One uses a wedding dress to explore like a thread to bind the use of different media, another bends wood into an irresistible structure and another uses intricate patterns to explore both personal and political history.
The new artworks are part of one of Oakland County’s top cultural events every year, the annual Graduate Degree Exhibition of the Cranbrook Academy of Art, which opens to the public Sunday, April 23, and will be on display through May 14.
As part of the exhibition, the Academy also opens its studios to visitors from 1 to 4 p.m. Sunday.
Cranbrook spokeswoman Julie Fracker says the Academy’s graduating class is bit smaller than in 2016. But 64 students are displaying their work from multiple disciplines in the Cranbrook Art Museum in Bloomfield Hills, she says.
For Anita Enriquez, a student in the Academy of Art’s Fiber Department, fiber, sculpture, architecture, video as well literature and performance art to the theme of “folly.”
“I started with architectural follies,” she says. She made decorative pieces from fiber and fabric and moved on to the videos included in a piece on display at the museum. She also aimed to underscore that architecture — even in its most durable forms — has an ephemeral quality to it.
But her work also has a more personal side, says Enrique, who studied painting as an undergraduate at the California State University in Long Beach, and worked as a decorative painter before studying fiber art at the Art Institute of Chicago.

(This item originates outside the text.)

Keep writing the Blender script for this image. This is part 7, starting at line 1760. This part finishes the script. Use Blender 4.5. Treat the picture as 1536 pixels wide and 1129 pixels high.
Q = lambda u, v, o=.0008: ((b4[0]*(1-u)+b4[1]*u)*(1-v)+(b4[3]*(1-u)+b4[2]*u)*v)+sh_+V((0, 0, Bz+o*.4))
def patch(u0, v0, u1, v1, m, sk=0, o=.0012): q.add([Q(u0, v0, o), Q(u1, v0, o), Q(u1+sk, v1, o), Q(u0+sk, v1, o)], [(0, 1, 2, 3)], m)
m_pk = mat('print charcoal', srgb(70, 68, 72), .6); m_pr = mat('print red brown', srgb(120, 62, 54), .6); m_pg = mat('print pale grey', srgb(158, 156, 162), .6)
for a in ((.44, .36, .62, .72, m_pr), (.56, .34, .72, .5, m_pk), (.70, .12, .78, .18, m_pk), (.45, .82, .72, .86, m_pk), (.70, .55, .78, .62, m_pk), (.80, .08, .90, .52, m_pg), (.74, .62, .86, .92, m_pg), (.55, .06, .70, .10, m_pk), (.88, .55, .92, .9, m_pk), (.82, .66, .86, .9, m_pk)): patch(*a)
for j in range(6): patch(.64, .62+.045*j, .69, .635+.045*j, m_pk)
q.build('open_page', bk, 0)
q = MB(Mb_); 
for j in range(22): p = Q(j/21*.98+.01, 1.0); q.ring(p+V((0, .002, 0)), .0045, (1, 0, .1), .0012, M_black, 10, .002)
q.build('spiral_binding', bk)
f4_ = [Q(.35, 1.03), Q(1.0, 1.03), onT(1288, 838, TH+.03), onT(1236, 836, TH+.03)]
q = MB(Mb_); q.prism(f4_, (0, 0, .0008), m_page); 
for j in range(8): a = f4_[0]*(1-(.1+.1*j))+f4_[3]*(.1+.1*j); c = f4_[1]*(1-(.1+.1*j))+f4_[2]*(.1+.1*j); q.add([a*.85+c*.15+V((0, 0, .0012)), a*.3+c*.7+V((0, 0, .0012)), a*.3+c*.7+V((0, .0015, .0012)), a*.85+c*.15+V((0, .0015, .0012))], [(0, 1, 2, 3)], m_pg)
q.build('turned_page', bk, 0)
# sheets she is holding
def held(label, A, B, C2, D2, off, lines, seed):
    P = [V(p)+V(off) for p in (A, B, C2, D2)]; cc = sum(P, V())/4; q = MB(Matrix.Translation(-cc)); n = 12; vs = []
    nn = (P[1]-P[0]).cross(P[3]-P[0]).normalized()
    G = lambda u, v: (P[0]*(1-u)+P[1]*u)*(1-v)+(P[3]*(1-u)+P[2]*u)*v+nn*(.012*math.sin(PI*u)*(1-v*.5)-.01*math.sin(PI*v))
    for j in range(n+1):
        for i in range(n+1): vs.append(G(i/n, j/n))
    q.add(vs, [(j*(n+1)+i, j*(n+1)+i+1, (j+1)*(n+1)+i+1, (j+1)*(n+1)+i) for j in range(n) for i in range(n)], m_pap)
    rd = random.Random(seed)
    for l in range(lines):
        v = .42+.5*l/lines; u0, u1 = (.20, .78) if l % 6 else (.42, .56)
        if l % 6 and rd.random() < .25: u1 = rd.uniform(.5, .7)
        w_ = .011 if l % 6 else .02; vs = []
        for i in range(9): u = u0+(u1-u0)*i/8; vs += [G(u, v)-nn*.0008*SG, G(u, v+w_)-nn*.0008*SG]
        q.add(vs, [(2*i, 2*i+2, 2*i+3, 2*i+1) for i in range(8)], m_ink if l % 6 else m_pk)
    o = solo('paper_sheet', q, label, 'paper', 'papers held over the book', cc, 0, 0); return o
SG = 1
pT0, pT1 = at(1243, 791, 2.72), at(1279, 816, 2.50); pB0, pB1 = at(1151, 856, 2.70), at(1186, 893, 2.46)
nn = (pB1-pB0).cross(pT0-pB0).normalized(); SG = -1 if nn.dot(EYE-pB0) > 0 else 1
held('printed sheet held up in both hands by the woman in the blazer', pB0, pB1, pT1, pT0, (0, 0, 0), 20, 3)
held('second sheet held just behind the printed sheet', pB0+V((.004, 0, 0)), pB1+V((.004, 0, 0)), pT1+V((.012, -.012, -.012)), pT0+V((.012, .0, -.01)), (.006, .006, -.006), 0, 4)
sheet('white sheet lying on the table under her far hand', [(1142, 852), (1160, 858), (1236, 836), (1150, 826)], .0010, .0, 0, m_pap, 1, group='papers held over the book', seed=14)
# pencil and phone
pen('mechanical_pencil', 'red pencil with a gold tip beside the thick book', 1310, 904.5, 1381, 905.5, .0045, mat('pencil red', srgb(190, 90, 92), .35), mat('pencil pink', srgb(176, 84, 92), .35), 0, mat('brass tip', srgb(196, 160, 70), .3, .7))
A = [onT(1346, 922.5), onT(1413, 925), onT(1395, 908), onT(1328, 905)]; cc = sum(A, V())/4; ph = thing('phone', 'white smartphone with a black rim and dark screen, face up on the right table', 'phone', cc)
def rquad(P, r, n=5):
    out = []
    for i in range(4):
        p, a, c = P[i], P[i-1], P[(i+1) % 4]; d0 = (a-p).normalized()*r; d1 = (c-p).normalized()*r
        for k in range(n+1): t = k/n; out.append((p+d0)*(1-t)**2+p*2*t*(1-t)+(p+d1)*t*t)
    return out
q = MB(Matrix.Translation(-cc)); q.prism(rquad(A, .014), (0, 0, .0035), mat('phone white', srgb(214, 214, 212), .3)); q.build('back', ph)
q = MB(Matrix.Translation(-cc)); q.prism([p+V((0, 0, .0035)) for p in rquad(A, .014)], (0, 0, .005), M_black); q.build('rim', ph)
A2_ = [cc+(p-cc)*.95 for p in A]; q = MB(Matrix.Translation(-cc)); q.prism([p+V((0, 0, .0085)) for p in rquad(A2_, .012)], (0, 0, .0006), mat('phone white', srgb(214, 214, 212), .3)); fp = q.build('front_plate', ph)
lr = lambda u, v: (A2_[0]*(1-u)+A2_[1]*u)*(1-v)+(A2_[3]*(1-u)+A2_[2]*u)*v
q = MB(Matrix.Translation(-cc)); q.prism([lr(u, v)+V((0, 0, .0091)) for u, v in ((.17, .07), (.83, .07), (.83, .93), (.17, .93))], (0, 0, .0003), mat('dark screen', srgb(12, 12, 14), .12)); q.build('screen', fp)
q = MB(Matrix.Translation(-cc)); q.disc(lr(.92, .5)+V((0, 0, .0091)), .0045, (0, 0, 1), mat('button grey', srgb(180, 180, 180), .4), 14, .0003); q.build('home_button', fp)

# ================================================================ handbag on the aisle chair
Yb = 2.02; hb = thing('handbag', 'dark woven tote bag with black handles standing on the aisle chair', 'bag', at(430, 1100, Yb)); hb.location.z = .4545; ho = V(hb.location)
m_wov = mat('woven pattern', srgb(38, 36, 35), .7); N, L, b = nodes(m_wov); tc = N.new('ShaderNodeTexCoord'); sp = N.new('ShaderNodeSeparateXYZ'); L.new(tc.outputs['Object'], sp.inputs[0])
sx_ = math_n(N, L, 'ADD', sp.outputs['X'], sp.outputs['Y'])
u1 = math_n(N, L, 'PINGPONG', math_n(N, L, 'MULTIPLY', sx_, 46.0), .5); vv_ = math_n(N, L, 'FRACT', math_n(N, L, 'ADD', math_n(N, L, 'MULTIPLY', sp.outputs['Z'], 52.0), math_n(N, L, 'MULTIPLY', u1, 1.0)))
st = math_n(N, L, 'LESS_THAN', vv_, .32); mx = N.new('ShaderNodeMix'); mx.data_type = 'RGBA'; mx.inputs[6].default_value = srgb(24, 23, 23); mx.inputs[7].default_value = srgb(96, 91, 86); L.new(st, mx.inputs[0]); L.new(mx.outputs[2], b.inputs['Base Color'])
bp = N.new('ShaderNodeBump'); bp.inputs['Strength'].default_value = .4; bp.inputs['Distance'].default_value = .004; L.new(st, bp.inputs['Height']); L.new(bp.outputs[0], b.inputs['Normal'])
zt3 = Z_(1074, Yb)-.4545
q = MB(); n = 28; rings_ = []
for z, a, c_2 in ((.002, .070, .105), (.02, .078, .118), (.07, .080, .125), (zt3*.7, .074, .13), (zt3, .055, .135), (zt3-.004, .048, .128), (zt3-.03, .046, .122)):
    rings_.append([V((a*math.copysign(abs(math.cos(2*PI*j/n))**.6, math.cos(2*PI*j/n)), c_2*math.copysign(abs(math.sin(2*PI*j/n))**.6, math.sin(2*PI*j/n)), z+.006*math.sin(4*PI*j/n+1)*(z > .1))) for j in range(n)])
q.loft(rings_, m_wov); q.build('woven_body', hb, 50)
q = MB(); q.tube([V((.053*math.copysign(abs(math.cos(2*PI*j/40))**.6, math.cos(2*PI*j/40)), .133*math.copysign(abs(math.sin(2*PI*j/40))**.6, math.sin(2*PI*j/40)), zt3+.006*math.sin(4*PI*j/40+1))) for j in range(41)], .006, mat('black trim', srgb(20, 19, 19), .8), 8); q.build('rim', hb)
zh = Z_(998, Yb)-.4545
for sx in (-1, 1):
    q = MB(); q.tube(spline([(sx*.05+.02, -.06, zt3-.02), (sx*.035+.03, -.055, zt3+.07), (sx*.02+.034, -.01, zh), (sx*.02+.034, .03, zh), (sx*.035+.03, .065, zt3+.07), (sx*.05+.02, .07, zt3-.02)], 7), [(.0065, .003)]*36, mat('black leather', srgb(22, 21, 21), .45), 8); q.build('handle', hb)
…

“I assumed a character by wearing the wedding dress in a series of videos,” she says. “It really doesn’t have a function. We wear it for one day and then we put it away. It’s representative of antiquated cultural motifs. I will be doing live performances in the dress.”
Enrique also will read in Spanish from Cervantes’ “Don Quixote” each day the exhibition. “The thesis for me is bring all these elements together and trying to figure out how they all function,” she says.
Another graduate student, Austin LeRoy Swick, developed an elegant wooden structure for the exhibition, using a computer and traditional woodworking tools to produce a piece of Japanese joinery-meets barn framing.
“I was trying to create this moment of people coming together,” he says. “There are four doorways. It’s basically like a small microcosm of a decision you would make. What direction are you headed? If it were outside or even inside it would force you to look up.”
Swick says he tried to position his work between furniture, sculpture and architecture.
“I kind of would hope someone would have a home for it or a purpose for it, like if they have space outside where they like to sit. It needs a good owner if it’s going to last.”
He studied at the University of Kansas before coming to Cranbrook for graduate school.
“It draws you in,” says Swick, who adds the base of the structure is filled with steel, so even though it might look fragile, it very sturdy.
Ato Ribeiro was born in Philadelphia but grew up in Ghana after his parents decided to return to Africa. He returned to the U.S. to attend Morehouse University. His father is Ghanaian and his mother is African-American and Haitian.
During the graduate exhibition, he is displaying an intricately crafted piece made of wood that draws on both his African and American heritage.
“I am using a lot of re-cycled material; a lot of it’s considered cheap or inexpensive wood,” he says. “I like the way people overlook it. It’s stuff that’s used for structural reinforcement. I used a band saw to slice them up and organize them.”
Embedded in the piece are symbols from African-American quilting used on the Underground Railroad, which helped slaves from the South move to Michigan and freedom in Canada, as well as from the kente cloth found Ghana, he says.
Ribeiro, a student the Cranbrook’s print media department, says the symbols were used as a form of communication to show places, some in Oakland County, where runaway slaves could find help. In Africa, the symbols in the cloth conveyed different meanings.
“Africans and African-Americans used it as language,” he says. “Since I was in the print media department there were a lot of conversations about text and image. It was a language I was exploring, using wood.”